The homeowner is lucky SWAT wasn’t called.
A story about the times we live in, and assumptions we can make in our current political climate.
The news tip a few days ago said:
“Hi. Suddenly there is a Confederate flag flying in front of a house in my Greenwood neighborhood. It is at the north-east corner of 92nd and Palatine, just a block west of 92nd and Greenwood Ave N. I would love to know what this ‘means’ … but of course don’t want to knock on their door. Maybe others in the area are flying the flag? Maybe it’s a story? Thank you.”
It was from Rebecca Morris, who is an author of The New York Times best-seller true-crime books.
So, of course, we drove to that corner.
There was no wind, and on a flagpole there was what obviously was the U.S. flag at the top, and below, a red flag with blue stripes.
Simply hanging down, not spread out, you could make some assumptions that it was the star-filled “Southern cross” of the Confederacy.
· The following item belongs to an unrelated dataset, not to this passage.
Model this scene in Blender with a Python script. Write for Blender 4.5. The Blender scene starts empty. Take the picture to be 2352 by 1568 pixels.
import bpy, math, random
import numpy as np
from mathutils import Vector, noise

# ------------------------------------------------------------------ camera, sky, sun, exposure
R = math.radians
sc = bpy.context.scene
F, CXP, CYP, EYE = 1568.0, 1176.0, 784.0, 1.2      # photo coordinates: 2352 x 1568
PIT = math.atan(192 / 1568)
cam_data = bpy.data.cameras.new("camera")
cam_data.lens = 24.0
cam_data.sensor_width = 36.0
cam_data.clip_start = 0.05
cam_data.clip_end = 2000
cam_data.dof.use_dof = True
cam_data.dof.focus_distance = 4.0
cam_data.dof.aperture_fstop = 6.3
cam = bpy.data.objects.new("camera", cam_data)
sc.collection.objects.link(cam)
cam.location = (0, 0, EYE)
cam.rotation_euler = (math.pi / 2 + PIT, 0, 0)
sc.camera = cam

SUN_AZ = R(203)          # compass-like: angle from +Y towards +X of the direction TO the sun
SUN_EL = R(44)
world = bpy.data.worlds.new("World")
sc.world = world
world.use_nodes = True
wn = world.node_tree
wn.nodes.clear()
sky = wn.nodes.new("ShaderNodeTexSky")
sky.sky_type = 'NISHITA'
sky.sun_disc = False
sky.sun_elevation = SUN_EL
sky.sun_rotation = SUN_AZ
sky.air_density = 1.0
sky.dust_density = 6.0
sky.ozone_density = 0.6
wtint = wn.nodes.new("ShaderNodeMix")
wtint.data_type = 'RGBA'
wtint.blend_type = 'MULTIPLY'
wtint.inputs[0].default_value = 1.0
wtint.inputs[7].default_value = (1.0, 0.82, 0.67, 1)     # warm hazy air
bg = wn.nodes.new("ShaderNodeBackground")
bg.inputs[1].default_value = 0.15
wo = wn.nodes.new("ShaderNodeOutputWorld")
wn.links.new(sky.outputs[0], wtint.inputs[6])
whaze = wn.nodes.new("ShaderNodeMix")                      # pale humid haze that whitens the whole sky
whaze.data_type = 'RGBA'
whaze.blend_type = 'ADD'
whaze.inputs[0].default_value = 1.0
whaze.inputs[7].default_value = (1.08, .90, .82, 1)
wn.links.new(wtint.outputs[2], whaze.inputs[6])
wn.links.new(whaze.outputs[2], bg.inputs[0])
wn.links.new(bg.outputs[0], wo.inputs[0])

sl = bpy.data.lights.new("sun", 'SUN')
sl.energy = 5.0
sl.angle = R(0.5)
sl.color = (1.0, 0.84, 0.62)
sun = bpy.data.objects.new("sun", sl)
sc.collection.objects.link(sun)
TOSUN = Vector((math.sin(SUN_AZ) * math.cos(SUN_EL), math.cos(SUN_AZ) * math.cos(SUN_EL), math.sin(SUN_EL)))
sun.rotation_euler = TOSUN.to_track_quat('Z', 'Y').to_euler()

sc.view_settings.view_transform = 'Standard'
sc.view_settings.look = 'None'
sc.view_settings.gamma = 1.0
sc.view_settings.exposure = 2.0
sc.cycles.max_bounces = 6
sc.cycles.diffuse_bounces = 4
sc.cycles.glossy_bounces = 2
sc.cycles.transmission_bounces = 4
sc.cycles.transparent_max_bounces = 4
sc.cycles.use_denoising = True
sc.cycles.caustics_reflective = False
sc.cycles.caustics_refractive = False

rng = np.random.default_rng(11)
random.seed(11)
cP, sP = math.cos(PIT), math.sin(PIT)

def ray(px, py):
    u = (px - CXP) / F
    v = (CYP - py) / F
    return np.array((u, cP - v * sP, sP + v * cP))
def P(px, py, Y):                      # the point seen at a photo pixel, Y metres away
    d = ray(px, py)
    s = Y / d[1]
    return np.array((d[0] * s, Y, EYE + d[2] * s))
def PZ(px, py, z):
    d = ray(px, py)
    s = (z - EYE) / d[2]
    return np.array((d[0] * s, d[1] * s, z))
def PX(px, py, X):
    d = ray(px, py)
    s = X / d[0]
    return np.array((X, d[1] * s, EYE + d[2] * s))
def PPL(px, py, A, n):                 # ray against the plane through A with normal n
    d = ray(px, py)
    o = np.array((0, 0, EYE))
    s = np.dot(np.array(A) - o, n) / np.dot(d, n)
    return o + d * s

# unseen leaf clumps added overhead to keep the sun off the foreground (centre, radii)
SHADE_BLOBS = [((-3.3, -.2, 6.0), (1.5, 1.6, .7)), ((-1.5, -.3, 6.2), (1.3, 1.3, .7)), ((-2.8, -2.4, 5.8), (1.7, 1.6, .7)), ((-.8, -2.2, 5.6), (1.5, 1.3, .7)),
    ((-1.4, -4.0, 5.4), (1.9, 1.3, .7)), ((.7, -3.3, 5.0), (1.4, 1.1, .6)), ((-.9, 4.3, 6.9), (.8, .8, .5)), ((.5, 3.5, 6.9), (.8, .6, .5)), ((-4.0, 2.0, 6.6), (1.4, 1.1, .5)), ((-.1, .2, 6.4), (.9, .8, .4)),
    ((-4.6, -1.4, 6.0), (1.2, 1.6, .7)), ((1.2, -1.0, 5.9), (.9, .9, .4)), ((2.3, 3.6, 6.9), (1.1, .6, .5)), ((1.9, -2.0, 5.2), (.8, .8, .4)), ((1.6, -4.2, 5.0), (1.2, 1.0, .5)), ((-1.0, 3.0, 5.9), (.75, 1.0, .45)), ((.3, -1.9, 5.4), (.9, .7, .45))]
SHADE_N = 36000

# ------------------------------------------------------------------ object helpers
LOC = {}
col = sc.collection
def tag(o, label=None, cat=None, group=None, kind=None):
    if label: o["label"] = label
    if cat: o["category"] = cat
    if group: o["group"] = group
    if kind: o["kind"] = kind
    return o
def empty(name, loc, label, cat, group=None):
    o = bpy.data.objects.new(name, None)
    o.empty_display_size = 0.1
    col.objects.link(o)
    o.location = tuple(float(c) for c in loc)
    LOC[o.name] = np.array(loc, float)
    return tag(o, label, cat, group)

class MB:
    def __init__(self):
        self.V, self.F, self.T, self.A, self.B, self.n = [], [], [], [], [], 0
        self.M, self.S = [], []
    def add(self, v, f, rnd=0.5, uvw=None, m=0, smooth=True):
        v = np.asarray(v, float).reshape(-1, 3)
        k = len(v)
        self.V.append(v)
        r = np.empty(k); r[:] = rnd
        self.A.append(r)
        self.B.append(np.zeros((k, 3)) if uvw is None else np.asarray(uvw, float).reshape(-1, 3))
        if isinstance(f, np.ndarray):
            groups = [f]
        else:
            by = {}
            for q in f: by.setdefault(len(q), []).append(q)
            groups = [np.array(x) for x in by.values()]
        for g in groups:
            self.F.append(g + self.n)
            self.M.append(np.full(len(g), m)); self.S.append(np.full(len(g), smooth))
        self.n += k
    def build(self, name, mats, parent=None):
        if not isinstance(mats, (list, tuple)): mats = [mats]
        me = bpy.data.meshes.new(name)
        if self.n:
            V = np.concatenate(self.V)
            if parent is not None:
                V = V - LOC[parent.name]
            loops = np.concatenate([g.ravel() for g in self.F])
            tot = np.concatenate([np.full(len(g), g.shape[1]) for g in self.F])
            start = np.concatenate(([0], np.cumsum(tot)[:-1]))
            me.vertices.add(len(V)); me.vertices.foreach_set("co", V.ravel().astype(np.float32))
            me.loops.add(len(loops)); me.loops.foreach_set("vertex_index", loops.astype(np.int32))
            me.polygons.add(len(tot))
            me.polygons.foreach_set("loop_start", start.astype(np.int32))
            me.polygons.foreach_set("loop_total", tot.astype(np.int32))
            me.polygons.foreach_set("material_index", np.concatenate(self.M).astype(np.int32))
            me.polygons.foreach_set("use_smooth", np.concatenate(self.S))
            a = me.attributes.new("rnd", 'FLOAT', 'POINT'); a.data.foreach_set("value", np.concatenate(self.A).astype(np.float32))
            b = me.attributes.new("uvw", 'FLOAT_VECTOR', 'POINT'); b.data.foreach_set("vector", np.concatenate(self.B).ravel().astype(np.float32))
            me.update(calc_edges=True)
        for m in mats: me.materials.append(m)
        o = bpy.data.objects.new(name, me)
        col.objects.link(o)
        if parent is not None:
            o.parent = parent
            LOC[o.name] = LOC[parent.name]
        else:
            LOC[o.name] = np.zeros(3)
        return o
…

Darold Norman Stangeland lives at the corner house.
“That’s a Norwegian flag,” he says. “It’s been up there since the start of the Olympics.”
The Norwegian flag has a red background, with an off-center white-and-blue cross.
Norway, so far, has won 13 gold, 11 silver and nine bronze medals at the Pyeongchang 2018 Olympic Winter Games, totally dominating the event.
“I’m a proud Norwegian-American. My parents emigrated here in the mid-1950s. He skippered tugboats,” Stangeland says.